[start of SOURCE DATA]
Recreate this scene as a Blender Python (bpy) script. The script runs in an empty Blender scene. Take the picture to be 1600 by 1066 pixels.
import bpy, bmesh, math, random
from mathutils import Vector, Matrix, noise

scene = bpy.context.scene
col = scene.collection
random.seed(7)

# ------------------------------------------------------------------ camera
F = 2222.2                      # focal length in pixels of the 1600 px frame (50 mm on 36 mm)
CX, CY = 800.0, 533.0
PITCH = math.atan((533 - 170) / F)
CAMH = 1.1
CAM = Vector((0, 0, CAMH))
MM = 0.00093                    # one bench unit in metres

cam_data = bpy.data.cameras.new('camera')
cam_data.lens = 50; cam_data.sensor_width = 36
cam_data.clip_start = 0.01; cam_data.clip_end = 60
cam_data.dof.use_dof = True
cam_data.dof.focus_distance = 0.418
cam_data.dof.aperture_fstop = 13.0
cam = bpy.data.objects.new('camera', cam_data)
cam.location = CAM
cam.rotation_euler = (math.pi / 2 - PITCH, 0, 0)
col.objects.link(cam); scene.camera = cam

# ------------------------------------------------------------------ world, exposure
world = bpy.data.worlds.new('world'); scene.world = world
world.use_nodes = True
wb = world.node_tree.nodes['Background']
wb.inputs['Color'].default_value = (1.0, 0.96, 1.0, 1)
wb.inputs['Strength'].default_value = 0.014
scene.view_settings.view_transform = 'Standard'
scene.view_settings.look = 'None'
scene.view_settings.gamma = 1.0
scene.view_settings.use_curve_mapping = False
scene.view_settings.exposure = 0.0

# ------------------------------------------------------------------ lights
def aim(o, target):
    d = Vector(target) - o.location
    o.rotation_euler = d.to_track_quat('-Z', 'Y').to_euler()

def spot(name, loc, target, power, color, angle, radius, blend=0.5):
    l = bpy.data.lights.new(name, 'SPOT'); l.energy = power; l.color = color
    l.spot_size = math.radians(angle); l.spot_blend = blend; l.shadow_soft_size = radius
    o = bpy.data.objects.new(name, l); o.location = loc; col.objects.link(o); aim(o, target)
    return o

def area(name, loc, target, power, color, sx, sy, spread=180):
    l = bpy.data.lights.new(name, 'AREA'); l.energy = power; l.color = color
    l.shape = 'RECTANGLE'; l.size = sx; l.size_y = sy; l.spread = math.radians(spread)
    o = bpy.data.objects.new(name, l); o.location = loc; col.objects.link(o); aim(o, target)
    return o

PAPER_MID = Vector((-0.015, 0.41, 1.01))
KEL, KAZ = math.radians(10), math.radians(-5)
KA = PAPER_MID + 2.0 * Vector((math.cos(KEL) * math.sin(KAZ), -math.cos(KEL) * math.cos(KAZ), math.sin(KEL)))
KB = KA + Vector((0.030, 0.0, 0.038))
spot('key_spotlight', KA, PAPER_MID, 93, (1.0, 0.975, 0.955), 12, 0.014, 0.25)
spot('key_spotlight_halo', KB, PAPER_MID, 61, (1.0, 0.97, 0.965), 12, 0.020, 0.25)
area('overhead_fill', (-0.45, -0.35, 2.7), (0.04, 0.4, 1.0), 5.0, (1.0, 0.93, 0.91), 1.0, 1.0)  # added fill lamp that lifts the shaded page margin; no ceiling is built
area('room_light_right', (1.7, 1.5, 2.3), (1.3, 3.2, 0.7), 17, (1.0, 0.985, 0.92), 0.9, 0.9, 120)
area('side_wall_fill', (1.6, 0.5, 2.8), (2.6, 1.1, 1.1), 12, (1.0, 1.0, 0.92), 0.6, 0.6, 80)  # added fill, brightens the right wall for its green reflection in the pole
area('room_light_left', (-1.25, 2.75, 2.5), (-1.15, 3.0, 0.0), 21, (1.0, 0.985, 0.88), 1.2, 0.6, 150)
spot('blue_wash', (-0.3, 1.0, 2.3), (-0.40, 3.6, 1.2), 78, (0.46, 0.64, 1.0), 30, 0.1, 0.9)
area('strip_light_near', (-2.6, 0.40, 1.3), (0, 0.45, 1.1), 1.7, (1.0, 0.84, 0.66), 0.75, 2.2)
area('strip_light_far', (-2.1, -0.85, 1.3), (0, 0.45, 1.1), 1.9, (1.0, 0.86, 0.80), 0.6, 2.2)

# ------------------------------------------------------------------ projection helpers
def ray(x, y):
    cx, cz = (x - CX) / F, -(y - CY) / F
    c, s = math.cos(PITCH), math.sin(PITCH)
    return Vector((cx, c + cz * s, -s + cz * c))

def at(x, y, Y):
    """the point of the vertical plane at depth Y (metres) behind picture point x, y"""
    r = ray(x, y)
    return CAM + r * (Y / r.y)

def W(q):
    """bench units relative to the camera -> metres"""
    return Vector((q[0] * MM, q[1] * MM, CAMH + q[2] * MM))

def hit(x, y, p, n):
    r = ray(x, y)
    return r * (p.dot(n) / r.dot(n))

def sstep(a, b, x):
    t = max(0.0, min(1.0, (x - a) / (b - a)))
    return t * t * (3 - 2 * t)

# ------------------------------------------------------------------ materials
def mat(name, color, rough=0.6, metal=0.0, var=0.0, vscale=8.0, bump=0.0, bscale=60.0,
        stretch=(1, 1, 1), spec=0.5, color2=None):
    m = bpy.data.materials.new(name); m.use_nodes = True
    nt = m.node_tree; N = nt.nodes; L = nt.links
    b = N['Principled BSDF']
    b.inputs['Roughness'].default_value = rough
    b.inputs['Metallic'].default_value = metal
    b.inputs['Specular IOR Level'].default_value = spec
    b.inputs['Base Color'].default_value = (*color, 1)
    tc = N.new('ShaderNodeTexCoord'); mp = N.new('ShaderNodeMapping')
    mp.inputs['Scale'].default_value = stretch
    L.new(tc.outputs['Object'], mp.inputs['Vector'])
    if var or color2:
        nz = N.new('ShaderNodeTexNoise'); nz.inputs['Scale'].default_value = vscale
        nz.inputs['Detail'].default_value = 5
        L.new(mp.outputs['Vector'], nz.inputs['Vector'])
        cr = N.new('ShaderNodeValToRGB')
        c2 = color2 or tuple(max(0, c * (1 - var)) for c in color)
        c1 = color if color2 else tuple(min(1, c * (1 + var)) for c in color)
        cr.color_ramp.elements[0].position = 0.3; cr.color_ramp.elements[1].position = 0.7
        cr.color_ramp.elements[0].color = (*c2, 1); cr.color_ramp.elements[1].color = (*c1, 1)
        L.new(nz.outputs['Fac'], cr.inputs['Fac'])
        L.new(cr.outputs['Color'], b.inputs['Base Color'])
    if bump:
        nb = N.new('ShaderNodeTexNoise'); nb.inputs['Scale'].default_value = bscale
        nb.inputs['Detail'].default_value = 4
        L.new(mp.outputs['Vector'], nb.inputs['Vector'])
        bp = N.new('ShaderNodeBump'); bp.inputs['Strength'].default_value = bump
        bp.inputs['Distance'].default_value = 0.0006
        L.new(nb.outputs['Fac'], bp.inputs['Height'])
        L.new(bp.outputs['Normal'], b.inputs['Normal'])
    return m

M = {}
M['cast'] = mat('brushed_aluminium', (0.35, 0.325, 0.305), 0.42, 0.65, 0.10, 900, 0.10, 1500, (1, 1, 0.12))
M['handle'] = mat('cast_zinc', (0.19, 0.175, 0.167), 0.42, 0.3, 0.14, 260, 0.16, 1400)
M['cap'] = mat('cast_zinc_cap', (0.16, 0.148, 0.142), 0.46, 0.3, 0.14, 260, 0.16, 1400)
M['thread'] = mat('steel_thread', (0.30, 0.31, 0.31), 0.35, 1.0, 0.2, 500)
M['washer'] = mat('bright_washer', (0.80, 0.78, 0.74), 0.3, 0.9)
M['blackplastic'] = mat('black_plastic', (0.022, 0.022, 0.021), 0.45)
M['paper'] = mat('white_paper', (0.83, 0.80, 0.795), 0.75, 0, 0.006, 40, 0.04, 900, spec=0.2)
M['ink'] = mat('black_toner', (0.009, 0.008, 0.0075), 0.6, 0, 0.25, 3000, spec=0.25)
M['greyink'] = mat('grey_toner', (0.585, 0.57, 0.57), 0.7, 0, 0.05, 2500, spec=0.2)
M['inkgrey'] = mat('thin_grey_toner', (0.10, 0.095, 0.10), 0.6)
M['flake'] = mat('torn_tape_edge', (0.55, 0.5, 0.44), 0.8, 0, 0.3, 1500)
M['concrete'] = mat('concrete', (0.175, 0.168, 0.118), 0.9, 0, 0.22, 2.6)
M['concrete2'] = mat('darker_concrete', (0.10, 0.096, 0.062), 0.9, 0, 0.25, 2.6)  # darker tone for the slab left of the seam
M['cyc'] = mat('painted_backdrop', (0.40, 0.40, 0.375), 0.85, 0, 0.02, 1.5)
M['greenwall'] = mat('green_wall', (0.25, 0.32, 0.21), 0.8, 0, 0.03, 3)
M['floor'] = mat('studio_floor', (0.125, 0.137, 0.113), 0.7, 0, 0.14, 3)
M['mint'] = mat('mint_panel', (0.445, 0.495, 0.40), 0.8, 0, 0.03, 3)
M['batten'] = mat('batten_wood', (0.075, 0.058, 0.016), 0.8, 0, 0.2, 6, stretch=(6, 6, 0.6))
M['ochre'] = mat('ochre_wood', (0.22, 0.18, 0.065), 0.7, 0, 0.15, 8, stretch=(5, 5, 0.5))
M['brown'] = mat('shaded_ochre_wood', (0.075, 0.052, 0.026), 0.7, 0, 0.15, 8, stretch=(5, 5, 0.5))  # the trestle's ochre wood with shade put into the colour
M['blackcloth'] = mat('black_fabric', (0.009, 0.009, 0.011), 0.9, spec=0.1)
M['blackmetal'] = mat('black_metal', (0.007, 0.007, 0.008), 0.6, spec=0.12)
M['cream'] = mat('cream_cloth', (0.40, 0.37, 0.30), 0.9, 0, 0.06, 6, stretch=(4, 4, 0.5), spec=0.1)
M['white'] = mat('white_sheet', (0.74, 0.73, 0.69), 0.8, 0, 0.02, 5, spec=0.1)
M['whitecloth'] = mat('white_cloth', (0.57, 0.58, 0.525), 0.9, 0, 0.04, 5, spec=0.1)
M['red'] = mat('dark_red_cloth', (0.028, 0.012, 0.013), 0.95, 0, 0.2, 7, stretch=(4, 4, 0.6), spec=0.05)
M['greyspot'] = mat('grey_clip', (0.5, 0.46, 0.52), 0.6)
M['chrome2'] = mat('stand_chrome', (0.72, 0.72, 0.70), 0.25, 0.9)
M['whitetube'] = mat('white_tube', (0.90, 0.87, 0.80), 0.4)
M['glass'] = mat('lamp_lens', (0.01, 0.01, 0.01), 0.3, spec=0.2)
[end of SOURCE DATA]
**GOAL**:
Look at the material above and copy, word for word, its lines from the first through the one containing "MM = 0.00093".

**RESPONSE TO THE EXERCISE**:
Recreate this scene as a Blender Python (bpy) script. The script runs in an empty Blender scene. Take the picture to be 1600 by 1066 pixels.
import bpy, bmesh, math, random
from mathutils import Vector, Matrix, noise

scene = bpy.context.scene
col = scene.collection
random.seed(7)

# ------------------------------------------------------------------ camera
F = 2222.2                      # focal length in pixels of the 1600 px frame (50 mm on 36 mm)
CX, CY = 800.0, 533.0
PITCH = math.atan((533 - 170) / F)
CAMH = 1.1
CAM = Vector((0, 0, CAMH))
MM = 0.00093                    # one bench unit in metres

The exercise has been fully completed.